Tuesday 24 June 2014

Has the RSPB found a silver bullet?

by Andrew Gilruth - @AndrewGilruth - #hh2014

If you are happy to cherry pick your facts, birds of prey, and their long history of persecution by the hand of man, make them the press officer’s dream. When it comes to the hen harrier, is the failure to explain the situation just perpetuating the problem?


What’s wrong with a bit of emotional cherry picking?
“Long ago, we in the RSPB used to hold, in all honesty, to the view that a few hen harriers scattered around the uplands weren’t going to present a great threat to driven grouse shooting and that the grouse moor managers’ fears were greatly exaggerated. We were wrong.

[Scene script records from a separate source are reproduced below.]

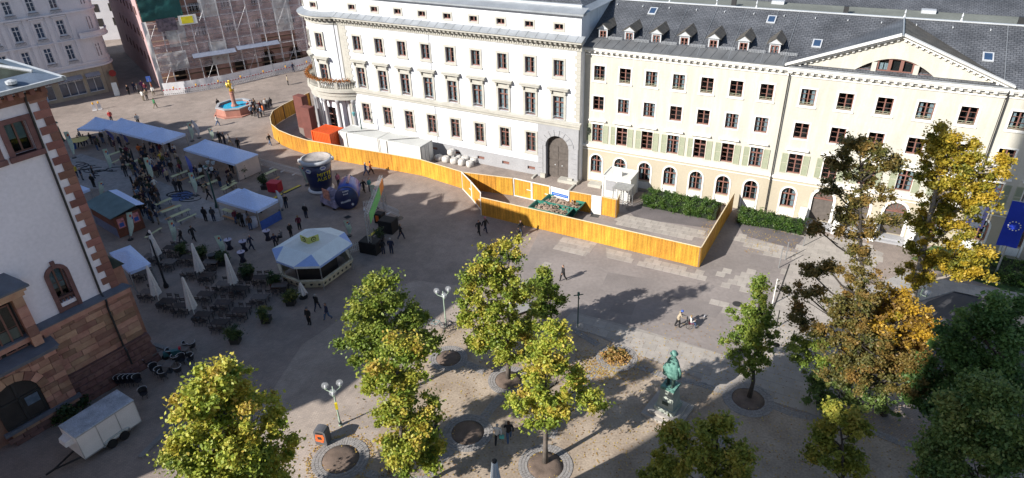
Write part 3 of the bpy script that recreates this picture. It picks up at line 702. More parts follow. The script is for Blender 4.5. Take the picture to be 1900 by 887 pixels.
# ================================================================ sandstone town hall on the left
TA = radians(54); TO = Vector((-28.98, 41.38, 0))
th = thing('town_hall', 'red sandstone and pale render town hall corner with toothed quoins', 'building', TO, TA)
m_rend = mat('lilac_white_render', (.86, .79, .83), .9, .04, .3, fine=.03, bump=.2, bs=20)
m_red = mat('red_sandstone', (.29, .135, .105), .9, .18, 2, bump=.5, bs=9, extra=piece_var(.3, .012))
m_redl = mat('warm_sandstone', (.34, .17, .12), .9, .2, 1.6, bump=.5, bs=9, col2=(.44, .26, .18), extra=piece_var(.38, .014))
m_redd = mat('dark_sandstone', (.17, .09, .08), .9, .2, 2, bump=.4, extra=piece_var(.25, .01))
m_lead = mat('lead_sheet', (.13, .14, .17), .55, .15, 1.5)
UE = -30
mb = MB(); wn = [(u-.62, u+.62, 18.35, 20.35) for u in (-2.15, -4.35)]+[(-3.85, -2.85, 7.75, 10.4, 'a')]+[(u-.62, u+.62, 18.35, 20.35) for u in (-9, -13, -17, -21, -25)]
wall(mb, UE, 0, 7.1, 21.9, wn, v=0, depth=.55); mb.add([(0,0,0),(0,7,0),(0,7,21.9),(0,0,21.9)], [(0,1,2,3)]); mb.add([(0,7,0),(0,48,0),(0,48,20),(0,7,20)], [(0,1,2,3)]); mb.box(-14, 0, 48, 64, 0, 20.2); mb.add([(0,7,20),(-8,7,20),(-8,7,22.5),(0,7,22.5)], [(0,1,2,3)]); mb.add([(UE,0,0),(UE,26,0),(UE,26,21.9),(UE,0,21.9)], [(0,1,2,3)]); mb.add([(UE,26,0),(0,48,0),(0,48,21.9),(UE,26,21.9)], [(0,1,2,3)])
mb.build('wall', m_rend, th)
MB().box(UE+.1, -.1, .9, 1, 0, 21).build('room_backing', m_dark, th)
# toothed quoins
z = 7.12; k = 0
while z < 21.3:
    hgt = .52; wd = .95 if k % 2 else .52
    MB().box(-wd, .03, -.05, .8 if k % 2 else .5, .012, hgt-.012).build('quoin', m_red, th, loc=(0, -.01, z)); z += hgt; k += 1
for u in (-6.6,):
    pass
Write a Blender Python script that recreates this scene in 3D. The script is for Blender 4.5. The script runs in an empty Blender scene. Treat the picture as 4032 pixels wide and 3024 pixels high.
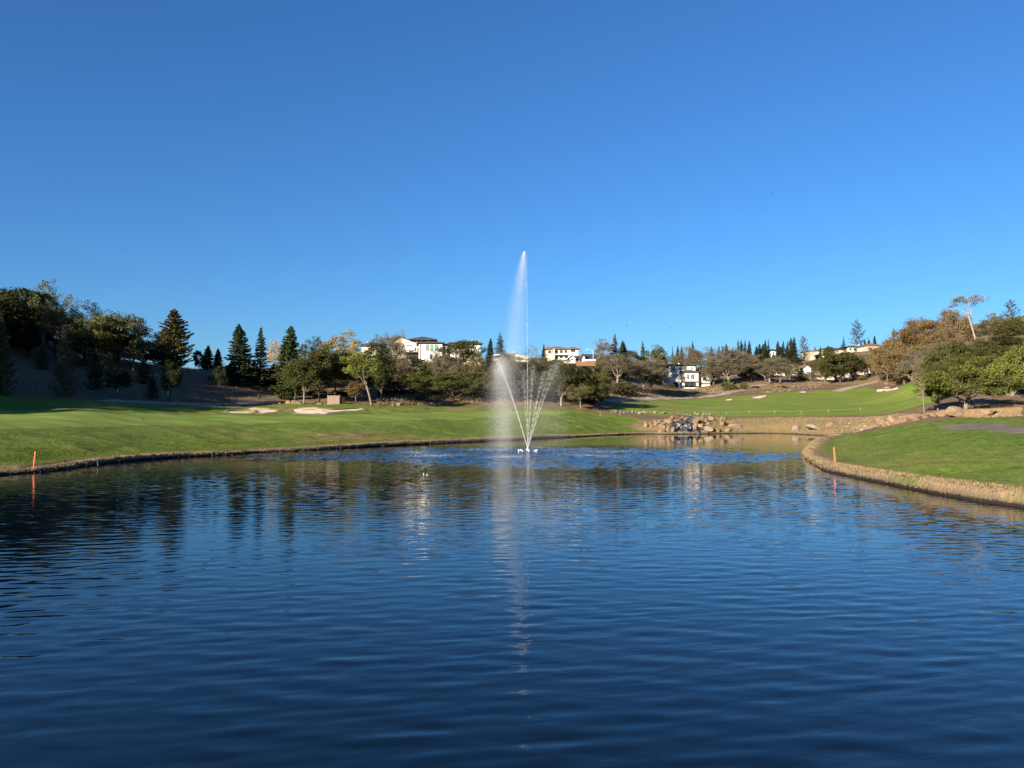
import bpy, math, random
import numpy as np
from mathutils import Vector

# ------------------------------------------------------------------ camera, sky, sun, exposure
SC = bpy.context.scene
F, CX, CY, EYE = 3030.0, 2016.0, 1512.0, 3.3        # focal length and centre in photo pixels, eye height above the pond
TH = math.atan((1640 - CY) / F)                     # camera tilted up: the true horizon lies below the middle
cam = bpy.data.cameras.new('camera')
cam.sensor_width = 36; cam.lens = 36 * F / 4032; cam.clip_end = 8000; cam.clip_start = 0.1
cam_o = bpy.data.objects.new('camera', cam); SC.collection.objects.link(cam_o)
cam_o.location = (0, 0, EYE); cam_o.rotation_euler = (math.pi / 2 + TH, 0, 0)
SC.camera = cam_o

SUN_EL, SUN_AZ = math.radians(17), math.radians(218.5)      # azimuth clockwise from +Y: low behind the left shoulder
SUN_DIR = Vector((math.sin(SUN_AZ) * math.cos(SUN_EL), math.cos(SUN_AZ) * math.cos(SUN_EL), math.sin(SUN_EL)))
world = bpy.data.worlds.new('World'); SC.world = world; world.use_nodes = True
wn = world.node_tree.nodes; wl = world.node_tree.links
bg = wn['Background']; sky = wn.new('ShaderNodeTexSky'); sky.sky_type = 'NISHITA'; sky.sun_disc = False
sky.sun_elevation = SUN_EL; sky.sun_rotation = SUN_AZ
sky.altitude = 200; sky.air_density = 1.22; sky.dust_density = 0.0; sky.ozone_density = 9.95
wl.new(sky.outputs[0], bg.inputs[0]); bg.inputs[1].default_value = 0.053
sun = bpy.data.lights.new('sun', 'SUN'); sun.energy = 5.0; sun.angle = math.radians(0.5); sun.color = (1.0, 0.87, 0.70)
sun_o = bpy.data.objects.new('sun', sun); SC.collection.objects.link(sun_o)
sun_o.rotation_euler = (-SUN_DIR).to_track_quat('-Z', 'Y').to_euler()
SC.view_settings.view_transform = 'Standard'; SC.view_settings.look = 'None'
SC.view_settings.exposure = 1.6; SC.view_settings.gamma = 1.0
SC.render.engine = 'CYCLES'
SC.cycles.max_bounces = 6; SC.cycles.diffuse_bounces = 2; SC.cycles.glossy_bounces = 3
SC.cycles.transmission_bounces = 4; SC.cycles.transparent_max_bounces = 8
SC.cycles.use_denoising = True
SC.cycles.caustics_reflective = False; SC.cycles.caustics_refractive = False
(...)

It was the Langholm Study, more properly called the Joint Raptor Study [1992-1997], that showed how wrong we were [1]
.”

                                                                    Former RSPB Conservation Director 1998-2011


So now we know: 4,000 jobs, reliant on the protection of wild grouse [2], can be directly threatened by high numbers of hen harriers which eat them. But harriers are protected and in England at least are at a low ebb. So how do we grow a raptor population whilst increasing their prey?
Could the hen harrier population be distracted from taking grouse chicks by diversionary feeding [3]? Well, the RSPB spent 6 years testing “whether [the] diversionary feeding of kestrels is effective at increasing little tern breeding success”. The results have yet to be published in the peer-reviewed scientific literature. Yet recent press releases here and here would suggest that diversionary feeding is the perfect silver bullet. Simon Barnes in his Wild Notebook [4] appears to like the idea that “Diversionary feeding is simple, effective and cheap, it reduces grouse predation by 86%”. Yes, predation by hen harriers was reduced but the grouse population did not recover.

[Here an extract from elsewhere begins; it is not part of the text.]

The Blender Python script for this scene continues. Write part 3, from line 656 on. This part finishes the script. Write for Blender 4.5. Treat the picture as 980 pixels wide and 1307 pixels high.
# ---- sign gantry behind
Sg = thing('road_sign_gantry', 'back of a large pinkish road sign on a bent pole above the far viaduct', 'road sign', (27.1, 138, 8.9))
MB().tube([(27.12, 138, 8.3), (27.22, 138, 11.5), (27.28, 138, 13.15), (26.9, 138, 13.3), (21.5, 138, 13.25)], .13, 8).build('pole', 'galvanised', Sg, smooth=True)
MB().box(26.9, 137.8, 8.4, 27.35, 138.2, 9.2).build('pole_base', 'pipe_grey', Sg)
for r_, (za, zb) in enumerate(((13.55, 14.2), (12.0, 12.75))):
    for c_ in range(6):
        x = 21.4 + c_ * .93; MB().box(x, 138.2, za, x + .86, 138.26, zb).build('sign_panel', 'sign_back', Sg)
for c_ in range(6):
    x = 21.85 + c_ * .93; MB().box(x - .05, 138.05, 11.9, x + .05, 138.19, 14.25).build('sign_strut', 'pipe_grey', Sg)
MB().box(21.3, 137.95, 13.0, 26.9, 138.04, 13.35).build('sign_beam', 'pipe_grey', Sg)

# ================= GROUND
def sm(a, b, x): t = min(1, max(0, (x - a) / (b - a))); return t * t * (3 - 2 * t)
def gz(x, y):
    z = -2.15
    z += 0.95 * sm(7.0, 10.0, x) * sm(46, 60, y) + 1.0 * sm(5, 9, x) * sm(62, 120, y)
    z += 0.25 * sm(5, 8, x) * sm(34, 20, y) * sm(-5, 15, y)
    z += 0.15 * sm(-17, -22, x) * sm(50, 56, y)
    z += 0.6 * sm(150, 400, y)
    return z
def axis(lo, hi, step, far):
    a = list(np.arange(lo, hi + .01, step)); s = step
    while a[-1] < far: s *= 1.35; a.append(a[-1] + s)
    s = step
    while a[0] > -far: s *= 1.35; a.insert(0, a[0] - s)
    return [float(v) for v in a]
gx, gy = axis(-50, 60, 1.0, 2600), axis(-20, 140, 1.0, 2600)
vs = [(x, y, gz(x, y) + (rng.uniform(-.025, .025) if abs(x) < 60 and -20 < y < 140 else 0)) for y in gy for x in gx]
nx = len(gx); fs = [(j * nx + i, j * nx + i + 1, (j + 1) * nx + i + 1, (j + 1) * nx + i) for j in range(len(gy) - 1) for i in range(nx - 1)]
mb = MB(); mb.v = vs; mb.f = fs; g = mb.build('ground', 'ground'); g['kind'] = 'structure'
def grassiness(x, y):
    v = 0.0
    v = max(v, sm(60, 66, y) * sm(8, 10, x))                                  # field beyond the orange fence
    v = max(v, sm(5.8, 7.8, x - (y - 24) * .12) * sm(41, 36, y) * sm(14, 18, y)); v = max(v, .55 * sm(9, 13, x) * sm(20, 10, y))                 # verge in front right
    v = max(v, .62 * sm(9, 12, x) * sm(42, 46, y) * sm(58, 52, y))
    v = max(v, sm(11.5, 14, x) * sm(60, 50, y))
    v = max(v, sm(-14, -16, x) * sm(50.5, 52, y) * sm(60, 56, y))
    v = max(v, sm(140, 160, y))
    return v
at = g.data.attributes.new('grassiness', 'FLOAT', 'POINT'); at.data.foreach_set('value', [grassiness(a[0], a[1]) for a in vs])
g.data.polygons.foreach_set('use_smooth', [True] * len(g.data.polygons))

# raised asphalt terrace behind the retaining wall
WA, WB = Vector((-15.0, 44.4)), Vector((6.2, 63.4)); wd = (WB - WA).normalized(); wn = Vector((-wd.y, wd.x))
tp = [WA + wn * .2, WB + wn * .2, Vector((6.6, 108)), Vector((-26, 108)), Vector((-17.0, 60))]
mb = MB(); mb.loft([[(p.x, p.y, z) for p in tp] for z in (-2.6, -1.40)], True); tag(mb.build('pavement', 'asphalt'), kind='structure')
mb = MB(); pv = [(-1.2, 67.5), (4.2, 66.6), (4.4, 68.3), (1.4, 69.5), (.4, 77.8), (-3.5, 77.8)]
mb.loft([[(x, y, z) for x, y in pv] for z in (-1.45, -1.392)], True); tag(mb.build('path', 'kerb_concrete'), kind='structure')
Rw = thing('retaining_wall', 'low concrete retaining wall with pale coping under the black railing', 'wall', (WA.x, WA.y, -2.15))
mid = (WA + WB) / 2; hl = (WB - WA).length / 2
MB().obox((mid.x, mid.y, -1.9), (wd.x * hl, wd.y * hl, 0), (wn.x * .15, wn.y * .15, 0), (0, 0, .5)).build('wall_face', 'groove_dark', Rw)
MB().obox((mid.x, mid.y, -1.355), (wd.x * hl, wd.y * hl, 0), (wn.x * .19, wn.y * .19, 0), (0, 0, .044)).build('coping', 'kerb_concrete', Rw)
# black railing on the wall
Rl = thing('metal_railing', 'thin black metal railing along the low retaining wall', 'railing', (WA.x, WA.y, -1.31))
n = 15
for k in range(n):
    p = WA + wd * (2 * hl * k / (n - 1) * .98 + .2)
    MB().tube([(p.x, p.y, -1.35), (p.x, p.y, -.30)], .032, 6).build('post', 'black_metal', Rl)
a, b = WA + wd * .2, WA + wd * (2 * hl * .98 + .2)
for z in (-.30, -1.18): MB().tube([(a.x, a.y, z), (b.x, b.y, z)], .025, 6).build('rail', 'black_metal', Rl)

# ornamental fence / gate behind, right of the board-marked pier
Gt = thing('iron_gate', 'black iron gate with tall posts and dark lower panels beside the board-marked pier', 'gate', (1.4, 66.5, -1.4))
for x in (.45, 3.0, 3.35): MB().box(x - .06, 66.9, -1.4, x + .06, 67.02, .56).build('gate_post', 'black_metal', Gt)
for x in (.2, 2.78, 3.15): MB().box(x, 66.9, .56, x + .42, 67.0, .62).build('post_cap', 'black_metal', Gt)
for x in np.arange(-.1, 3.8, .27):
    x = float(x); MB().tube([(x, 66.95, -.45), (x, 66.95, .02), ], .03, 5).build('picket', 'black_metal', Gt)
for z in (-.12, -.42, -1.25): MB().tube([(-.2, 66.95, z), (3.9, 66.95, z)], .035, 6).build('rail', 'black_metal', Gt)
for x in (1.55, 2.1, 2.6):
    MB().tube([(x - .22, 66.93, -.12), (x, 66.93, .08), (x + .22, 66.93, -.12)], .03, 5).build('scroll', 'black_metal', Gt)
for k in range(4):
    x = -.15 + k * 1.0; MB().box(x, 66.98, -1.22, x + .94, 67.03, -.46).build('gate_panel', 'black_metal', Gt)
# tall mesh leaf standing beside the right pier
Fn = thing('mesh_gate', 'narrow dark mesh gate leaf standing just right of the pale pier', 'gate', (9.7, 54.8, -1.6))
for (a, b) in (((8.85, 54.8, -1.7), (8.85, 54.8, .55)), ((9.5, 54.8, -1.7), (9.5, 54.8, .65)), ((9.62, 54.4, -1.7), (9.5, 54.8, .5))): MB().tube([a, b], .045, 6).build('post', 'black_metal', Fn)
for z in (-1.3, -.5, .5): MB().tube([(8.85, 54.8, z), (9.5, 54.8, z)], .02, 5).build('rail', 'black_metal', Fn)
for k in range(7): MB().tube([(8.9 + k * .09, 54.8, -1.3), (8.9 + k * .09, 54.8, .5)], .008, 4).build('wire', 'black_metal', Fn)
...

Is there any evidence that diversionary feeding alone can overcome the root cause of the harrier-grouse conflict? No.
“The results suggest that supplementary [diversionary] feeding may provide a useful tool in reducing the number of grouse chicks taken by harriers. Further experiments are now necessary to see under what conditions this reduced predation will lead to increases in grouse density.”

                                                                     Journal of Applied Ecology [5]
2001

Shame - it would be so much easier to have a silver bullet to improve the lot of the hen harrier.
Perhaps it is time to stop perpetuating the problem and start supporting the more comprehensive Defra led Joint  Recovery Plan?

Join the discussion on Twitter - #hh2014



[1] Fighting for Birds - Mark Avery, 2012. Mark was the RSPB Conservation Director from 1998-2011.
[2] Where gamekeepers manage moors for grouse there is a significant increase in birds that are otherwise declining such as lapwing, curlew and golden plover. The GWCT are concerned about the impact of any job losses on these scarce birds.
[3] Diversionary feeding – placing dead rats and poultry chicks on a post near a harrier nest as an alternative food to grouse chicks for the harrier young. The idea has been tested at Langholm Moor
[4] Times – Saturday 14th June
[5]Redpath, S M, Thirgood, S J, and Leckie, F M 2001 Does supplementary feeding reduce predation of red grouse by hen harriers? Journal of Applied Ecology38: 1157–1168.